When Helen Fielding began writing as the fictional diarist Bridget Jones in the Independent three decades ago, she thought it would never last more than a “few weeks”. Working alongside “very clever, seasoned journalists who were writing about New Labour and Chechnya”, she said she “felt stupid writing about calories and alcohol units and why it takes three hours between waking up and leaving the house in the morning. Then we started getting letters praising the column, I started boasting, ‘It’s by me, meeeee!’ and things snowballed from there.”
They certainly did. Four books, three films and a musical followed. It is a truth universally acknowledged that generation X and millennials love Bridget Jones, and they will love this week’s announcement of a fourth film in the franchise that has grown up around the character, with two of its original leads, Renée Zellweger and Hugh Grant.
Bridget Jones is one of those rarities: a break-out success, which remained part of the cultural and political landscape over an extended period. Fielding’s chaotic diarist became a benchmark for the ups and downs of feminist advances. She was cited by former Tory minister David Willetts in 2008 as representative of a generation of university-educated women who had upended the nuclear family by crowding out their husbands in the workplace. The resulting furore brought her full circle from the subject, to the object, of many column inches.

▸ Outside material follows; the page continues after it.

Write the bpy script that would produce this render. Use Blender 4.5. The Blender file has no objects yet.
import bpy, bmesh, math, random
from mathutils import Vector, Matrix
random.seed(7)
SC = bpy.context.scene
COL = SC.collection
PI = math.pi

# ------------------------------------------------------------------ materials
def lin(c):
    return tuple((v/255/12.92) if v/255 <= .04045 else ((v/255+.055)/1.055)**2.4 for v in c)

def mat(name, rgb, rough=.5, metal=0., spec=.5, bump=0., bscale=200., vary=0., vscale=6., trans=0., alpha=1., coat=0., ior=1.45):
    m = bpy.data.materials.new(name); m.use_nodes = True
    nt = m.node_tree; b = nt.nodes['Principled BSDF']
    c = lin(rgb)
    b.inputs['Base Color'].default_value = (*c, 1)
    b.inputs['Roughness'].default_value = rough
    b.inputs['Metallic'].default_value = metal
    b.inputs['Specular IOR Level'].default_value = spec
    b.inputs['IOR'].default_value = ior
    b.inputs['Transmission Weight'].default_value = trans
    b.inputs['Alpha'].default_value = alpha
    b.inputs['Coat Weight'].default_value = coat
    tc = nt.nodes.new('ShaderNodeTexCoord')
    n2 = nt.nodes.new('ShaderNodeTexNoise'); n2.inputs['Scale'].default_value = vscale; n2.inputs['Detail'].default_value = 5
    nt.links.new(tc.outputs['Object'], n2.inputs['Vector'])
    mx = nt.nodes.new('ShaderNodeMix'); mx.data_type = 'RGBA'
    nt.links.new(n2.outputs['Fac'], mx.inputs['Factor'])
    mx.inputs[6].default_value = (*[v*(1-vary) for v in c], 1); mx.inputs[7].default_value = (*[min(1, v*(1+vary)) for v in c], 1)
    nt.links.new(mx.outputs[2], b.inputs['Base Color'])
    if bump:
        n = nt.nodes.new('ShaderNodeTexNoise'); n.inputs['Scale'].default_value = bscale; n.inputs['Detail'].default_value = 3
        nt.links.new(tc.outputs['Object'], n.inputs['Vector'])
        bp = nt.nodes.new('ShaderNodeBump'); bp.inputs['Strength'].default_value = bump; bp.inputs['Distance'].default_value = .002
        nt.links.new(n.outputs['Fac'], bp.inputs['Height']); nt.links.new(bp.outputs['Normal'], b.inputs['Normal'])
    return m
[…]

Mad About the Boy, the 2013 novel on which the film will be based, revisited her at 51, still obsessively logging her weight and her alcohol units, but chewing Nicorette gum in place of Silk Cut cigarettes. While gum might have been replaced by vapes, and Twitter by X or Instagram in the life of the on-trend ex-smoker, there is a shiver of topicality in her updated biography that will not be lost on the film-makers. She is now the single mother of two young boys, struggling to get back on the dating scene after losing her husband – the saintly Mark Darcy, played by Colin Firth in the films – to a landmine during negotiations for the release of aid workers in Sudan.
There is a particular genius to any work of art that manages to remain topical across decades. In Bridget Jones’s case, it is the result of minutely observed comic tics that remain excruciatingly familiar, even if the props do not. In the case of another great cultural survivor, Patricia Highsmith’s Ripley – currently making a triumphant comeback in an eight-part TV miniseries – it is for precisely the opposite reasons.
This is the sixth screen outing of the psychopathic sponger, who was introduced to the world by Highsmith in 1955 in the first of five novels. Ripley’s superpower is a lack of specificity which allows each era to project its own concerns on him. The earliest adaptation, directed by René Clément, starred a creepily beautiful Alain Delon as an amoral existentialist. In Anthony Minghella’s 2000 take, Matt Damon was a talented outsider hooked on glamour and privilege. In the latest version, Andrew Scott is a paranoid older everyman with a no-holds-barred ruthlessness born of the knowledge that life has passed him by.
But however different they may be in their aims and effects, Bridget Jones and Tom Ripley have two things in common: they both originate in writing designed for mass readerships. And both still have the common touch.